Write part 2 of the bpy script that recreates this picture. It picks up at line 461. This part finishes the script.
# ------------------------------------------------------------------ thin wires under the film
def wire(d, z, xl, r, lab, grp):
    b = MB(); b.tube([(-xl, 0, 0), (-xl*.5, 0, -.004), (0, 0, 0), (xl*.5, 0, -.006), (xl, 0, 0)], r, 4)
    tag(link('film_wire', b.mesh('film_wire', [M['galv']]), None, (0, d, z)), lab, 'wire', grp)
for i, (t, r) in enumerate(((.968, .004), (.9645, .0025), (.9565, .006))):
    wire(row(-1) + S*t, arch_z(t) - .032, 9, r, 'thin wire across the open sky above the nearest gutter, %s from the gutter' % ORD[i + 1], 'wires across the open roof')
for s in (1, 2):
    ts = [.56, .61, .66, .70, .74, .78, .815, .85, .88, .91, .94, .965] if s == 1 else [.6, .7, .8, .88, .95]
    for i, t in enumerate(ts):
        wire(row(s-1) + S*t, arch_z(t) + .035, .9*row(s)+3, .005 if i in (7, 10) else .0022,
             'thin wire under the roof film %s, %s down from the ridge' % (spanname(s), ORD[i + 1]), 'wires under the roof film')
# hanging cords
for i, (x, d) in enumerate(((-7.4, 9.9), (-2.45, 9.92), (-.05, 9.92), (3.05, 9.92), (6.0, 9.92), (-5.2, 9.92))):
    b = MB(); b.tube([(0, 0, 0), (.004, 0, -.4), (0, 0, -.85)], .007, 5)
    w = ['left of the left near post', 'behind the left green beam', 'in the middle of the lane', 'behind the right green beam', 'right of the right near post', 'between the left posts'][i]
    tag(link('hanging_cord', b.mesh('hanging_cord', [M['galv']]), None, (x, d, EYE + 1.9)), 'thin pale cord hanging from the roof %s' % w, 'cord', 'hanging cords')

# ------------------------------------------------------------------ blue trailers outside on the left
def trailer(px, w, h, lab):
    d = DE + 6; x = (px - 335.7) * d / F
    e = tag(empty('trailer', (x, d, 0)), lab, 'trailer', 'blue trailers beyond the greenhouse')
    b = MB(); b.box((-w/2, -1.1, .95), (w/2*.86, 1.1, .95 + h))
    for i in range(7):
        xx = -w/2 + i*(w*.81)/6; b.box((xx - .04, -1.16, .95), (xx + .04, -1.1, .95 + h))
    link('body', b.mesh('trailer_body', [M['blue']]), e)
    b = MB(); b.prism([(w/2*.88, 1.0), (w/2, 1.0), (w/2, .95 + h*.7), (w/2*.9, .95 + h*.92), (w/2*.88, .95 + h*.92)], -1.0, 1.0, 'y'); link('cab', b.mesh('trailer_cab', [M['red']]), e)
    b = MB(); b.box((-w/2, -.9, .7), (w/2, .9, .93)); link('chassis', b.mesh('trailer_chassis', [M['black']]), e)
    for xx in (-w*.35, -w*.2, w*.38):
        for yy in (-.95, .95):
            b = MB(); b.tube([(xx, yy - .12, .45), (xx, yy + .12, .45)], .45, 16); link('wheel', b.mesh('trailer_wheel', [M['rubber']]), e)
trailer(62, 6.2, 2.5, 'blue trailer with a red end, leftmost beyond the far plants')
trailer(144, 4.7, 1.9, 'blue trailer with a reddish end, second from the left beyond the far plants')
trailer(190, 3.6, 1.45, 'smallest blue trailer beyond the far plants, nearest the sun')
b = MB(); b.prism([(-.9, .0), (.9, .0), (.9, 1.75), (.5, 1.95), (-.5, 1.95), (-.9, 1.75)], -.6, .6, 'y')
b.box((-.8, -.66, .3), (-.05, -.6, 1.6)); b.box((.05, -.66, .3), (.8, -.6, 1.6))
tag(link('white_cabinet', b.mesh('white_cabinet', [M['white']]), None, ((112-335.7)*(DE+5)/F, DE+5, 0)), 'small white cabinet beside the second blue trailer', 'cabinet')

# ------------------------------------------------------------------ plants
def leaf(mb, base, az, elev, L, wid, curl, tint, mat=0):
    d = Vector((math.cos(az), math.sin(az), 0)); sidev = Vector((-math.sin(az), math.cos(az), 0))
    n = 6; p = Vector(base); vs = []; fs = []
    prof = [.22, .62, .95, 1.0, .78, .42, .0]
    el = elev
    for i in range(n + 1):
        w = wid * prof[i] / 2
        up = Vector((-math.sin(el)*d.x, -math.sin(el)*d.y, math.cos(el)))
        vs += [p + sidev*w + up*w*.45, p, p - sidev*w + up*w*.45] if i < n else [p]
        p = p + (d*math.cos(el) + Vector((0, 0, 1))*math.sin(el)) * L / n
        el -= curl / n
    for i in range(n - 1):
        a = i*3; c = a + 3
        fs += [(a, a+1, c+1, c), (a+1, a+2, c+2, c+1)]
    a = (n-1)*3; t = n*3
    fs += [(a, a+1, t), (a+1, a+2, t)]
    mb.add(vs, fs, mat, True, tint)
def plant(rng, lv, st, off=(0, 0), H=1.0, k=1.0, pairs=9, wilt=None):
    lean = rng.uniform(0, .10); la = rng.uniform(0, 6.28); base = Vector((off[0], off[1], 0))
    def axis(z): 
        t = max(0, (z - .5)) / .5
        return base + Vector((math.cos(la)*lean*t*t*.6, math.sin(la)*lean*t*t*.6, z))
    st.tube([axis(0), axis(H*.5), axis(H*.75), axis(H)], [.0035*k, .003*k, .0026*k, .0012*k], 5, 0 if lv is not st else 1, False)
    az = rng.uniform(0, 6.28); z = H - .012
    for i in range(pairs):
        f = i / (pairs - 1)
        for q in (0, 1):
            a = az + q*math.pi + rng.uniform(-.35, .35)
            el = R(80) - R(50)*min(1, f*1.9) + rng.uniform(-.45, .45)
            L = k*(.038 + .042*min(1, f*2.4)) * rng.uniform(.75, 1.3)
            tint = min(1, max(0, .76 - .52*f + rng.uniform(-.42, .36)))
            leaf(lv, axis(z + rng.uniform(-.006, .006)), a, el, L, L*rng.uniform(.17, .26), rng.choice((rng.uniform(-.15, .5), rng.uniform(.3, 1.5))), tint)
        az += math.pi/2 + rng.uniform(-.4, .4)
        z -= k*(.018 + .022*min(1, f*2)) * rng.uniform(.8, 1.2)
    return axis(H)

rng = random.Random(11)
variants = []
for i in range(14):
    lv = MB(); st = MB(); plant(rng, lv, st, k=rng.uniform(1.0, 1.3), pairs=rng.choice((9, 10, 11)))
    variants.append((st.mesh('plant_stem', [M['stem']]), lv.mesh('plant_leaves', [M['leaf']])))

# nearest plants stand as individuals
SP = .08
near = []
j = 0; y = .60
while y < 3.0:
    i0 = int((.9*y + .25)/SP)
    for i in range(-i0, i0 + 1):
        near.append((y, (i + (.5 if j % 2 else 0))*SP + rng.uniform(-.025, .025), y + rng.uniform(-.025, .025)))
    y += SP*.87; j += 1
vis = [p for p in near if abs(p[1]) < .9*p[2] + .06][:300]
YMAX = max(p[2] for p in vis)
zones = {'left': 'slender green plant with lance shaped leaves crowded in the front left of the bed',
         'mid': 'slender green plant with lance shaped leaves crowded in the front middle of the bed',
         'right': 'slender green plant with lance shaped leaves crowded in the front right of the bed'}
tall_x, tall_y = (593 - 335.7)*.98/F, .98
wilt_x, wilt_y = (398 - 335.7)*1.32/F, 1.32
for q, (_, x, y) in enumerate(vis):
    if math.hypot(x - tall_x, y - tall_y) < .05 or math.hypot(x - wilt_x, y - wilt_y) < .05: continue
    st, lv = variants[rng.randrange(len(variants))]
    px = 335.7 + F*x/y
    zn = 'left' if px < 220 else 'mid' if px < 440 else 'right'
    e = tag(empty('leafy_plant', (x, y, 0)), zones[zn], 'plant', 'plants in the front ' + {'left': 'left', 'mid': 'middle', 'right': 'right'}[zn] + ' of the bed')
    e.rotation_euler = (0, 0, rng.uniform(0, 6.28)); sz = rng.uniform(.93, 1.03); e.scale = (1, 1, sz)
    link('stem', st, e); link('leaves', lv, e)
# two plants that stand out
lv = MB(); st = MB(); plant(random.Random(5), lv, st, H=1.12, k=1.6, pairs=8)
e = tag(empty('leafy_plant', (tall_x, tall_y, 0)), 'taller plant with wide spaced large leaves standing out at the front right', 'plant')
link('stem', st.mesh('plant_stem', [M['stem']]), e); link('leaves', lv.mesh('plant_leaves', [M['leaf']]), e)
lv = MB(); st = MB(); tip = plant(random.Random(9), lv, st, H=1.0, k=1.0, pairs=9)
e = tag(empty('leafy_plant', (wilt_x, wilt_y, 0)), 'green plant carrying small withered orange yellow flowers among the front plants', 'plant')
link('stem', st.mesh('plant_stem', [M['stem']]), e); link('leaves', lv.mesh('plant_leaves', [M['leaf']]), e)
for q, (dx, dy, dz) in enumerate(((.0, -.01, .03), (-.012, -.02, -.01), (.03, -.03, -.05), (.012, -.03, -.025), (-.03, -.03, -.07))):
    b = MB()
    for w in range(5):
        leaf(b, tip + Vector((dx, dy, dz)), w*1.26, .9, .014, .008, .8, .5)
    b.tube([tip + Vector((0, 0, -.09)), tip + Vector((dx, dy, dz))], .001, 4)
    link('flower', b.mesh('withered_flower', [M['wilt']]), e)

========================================

Begin with the first line of the data above and, please, print each line exactly until you have printed the line containing "w, 'cord', 'hanging cords')"; print nothing else.

*THE REPLY*:
Write part 2 of the bpy script that recreates this picture. It picks up at line 461. This part finishes the script.
# ------------------------------------------------------------------ thin wires under the film
def wire(d, z, xl, r, lab, grp):
    b = MB(); b.tube([(-xl, 0, 0), (-xl*.5, 0, -.004), (0, 0, 0), (xl*.5, 0, -.006), (xl, 0, 0)], r, 4)
    tag(link('film_wire', b.mesh('film_wire', [M['galv']]), None, (0, d, z)), lab, 'wire', grp)
for i, (t, r) in enumerate(((.968, .004), (.9645, .0025), (.9565, .006))):
    wire(row(-1) + S*t, arch_z(t) - .032, 9, r, 'thin wire across the open sky above the nearest gutter, %s from the gutter' % ORD[i + 1], 'wires across the open roof')
for s in (1, 2):
    ts = [.56, .61, .66, .70, .74, .78, .815, .85, .88, .91, .94, .965] if s == 1 else [.6, .7, .8, .88, .95]
    for i, t in enumerate(ts):
        wire(row(s-1) + S*t, arch_z(t) + .035, .9*row(s)+3, .005 if i in (7, 10) else .0022,
             'thin wire under the roof film %s, %s down from the ridge' % (spanname(s), ORD[i + 1]), 'wires under the roof film')
# hanging cords
for i, (x, d) in enumerate(((-7.4, 9.9), (-2.45, 9.92), (-.05, 9.92), (3.05, 9.92), (6.0, 9.92), (-5.2, 9.92))):
    b = MB(); b.tube([(0, 0, 0), (.004, 0, -.4), (0, 0, -.85)], .007, 5)
    w = ['left of the left near post', 'behind the left green beam', 'in the middle of the lane', 'behind the right green beam', 'right of the right near post', 'between the left posts'][i]
    tag(link('hanging_cord', b.mesh('hanging_cord', [M['galv']]), None, (x, d, EYE + 1.9)), 'thin pale cord hanging from the roof %s' % w, 'cord', 'hanging cords')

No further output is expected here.